1 points by msnkarthik a year ago · 3 comments · 1 min read


How do you do it currently? What challenges do you face? What tools do you use and how does your sales/marketing team qualify these leads - do you track their website behavior?

gregjor a year ago

All visitors start out anonymous to you, so you identify potential leads by trying to engage them, getting their name and email or phone number. Usual techniques: invite to chat, request more information, request contact, sign up for newsletter, etc. Until you get contact information you can't call them leads or qualify them, they remain anonymous website traffic.

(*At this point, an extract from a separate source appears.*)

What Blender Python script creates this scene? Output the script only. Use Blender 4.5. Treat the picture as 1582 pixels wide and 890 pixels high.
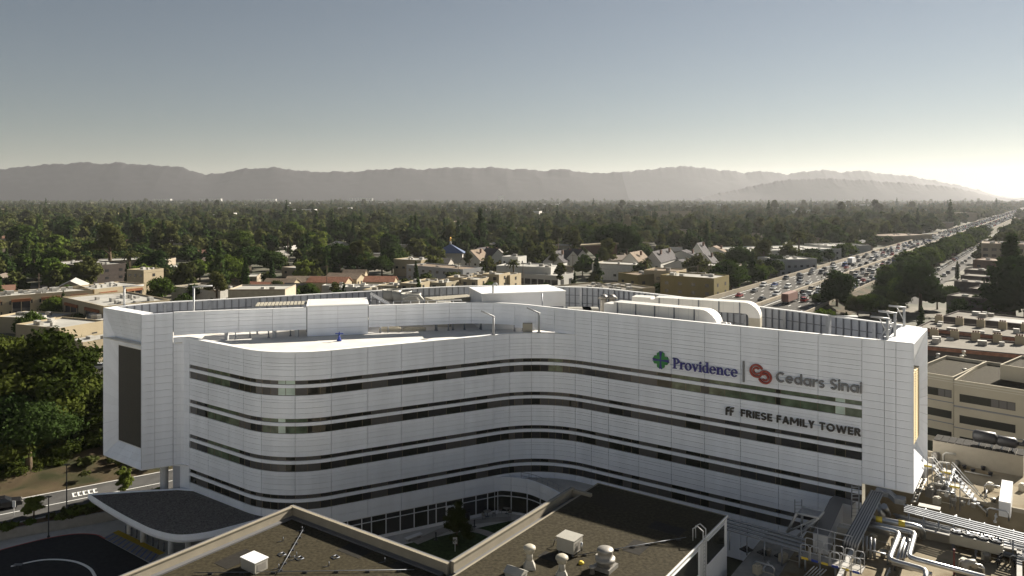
import bpy, bmesh, math, random
import numpy as np
from mathutils import Vector, Matrix

for _o in list(bpy.data.objects):
    bpy.data.objects.remove(_o)
S = bpy.context.scene
COL = S.collection
R = math.radians

# ---------------------------------------------------------------- camera
H = 41.5            # drone height above the street, metres
FP = 1160.0         # focal length in photo pixels (photo is 1582 x 890)
CX, HY = 791.0, 306.0
cam_d = bpy.data.cameras.new('camera')
cam = bpy.data.objects.new('camera', cam_d)
COL.objects.link(cam)
cam.location = (0, 0, H)
cam.rotation_euler = (R(90), 0, 0)
cam_d.sensor_width = 36
cam_d.lens = 36 * FP / 1582
cam_d.shift_y = -(445 - HY) / 1582
cam_d.clip_start = 1
cam_d.clip_end = 60000
S.camera = cam

# ---------------------------------------------------------------- sky and sun
SUN_AZ, SUN_EL = 50.0, 28.0      # degrees right of the view axis, above the horizon
world = bpy.data.worlds.new('World')
S.world = world
world.use_nodes = True
wn = world.node_tree
wn.nodes.clear()
sky = wn.nodes.new('ShaderNodeTexSky')
sky.sky_type = 'NISHITA'
sky.sun_disc = False
sky.sun_elevation = R(SUN_EL)
sky.sun_rotation = R(SUN_AZ)
sky.altitude = 250
sky.air_density = 1.15
sky.dust_density = 0.0
sky.ozone_density = 1.8
hs = wn.nodes.new('ShaderNodeHueSaturation')
hs.inputs['Saturation'].default_value = 0.66
hs.inputs['Value'].default_value = 0.39
bg = wn.nodes.new('ShaderNodeBackground')
bg.inputs['Strength'].default_value = 0.05
wo = wn.nodes.new('ShaderNodeOutputWorld')
wn.links.new(sky.outputs[0], hs.inputs['Color'])
wn.links.new(hs.outputs[0], bg.inputs[0])
wn.links.new(bg.outputs[0], wo.inputs[0])

sd = bpy.data.lights.new('sun', 'SUN')
sd.energy = 5.0
sd.angle = R(0.53)
sd.color = (1.0, 0.92, 0.79)
sun = bpy.data.objects.new('sun', sd)
COL.objects.link(sun)
SUNV = Vector((math.sin(R(SUN_AZ)) * math.cos(R(SUN_EL)), math.cos(R(SUN_AZ)) * math.cos(R(SUN_EL)), math.sin(R(SUN_EL))))
sun.rotation_euler = SUNV.to_track_quat('Z', 'Y').to_euler()
sun.location = (60, 60, 120)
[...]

You can automate all of the ways to funnel and convert visitors to leads, so you try with every visitor. Maybe your code waits for 30 seconds on the site, or a click into an internal page. You have to experiment, finding the line between annoying visitors with pop-ups and forms to fill out, and getting actionable sales information.

  • msnkarthikOP a year ago

    Thanks for your insights - what tools do you use for tracking all this? I started used RB2B plugin in slack which identifies linkedin and email ids of website visitors. And I have my own tool Zipy.ai which captures user activity session recordings on the website. So we map both of them to identify users and see what they're doing. Planning to build an integration of both the tools soon. What is the tool stack that you use?

    • gregjor a year ago

      Maybe I misunderstood your question. I think of a "visitor" as someone browsing a site anonymously. Unless/until they give contact information somehow -- a signup form, a chat request, etc. -- they remain anonymous so there's nothing I can do to qualify or follow-up.

      Once a visitor has given their name, email, phone number, etc. they count as a "lead" and sales people can contact them and follow up. Whether Slack is a good tool for that or not depends on the organization. The companies I have done this kind of work for use a CRM such as HubSpot or Salesforce, with leads from their web sites going into the CRM for qualification and follow-up.

      I have never found website activity useful for sales, but my customers usually have Google Analytics or something equivalent (they mostly use GA) to see patterns of activity and get aggregate reporting. You can drill down to individual user sessions but the goal of lead gathering is to get name and email, not necessarily to track otherwise anonymous activity on the site. Analytics can tell you how many visitors you converted to leads (or didn't) and help with getting more visitors to give contact information, but I don't think an IP address helps much with prospecting.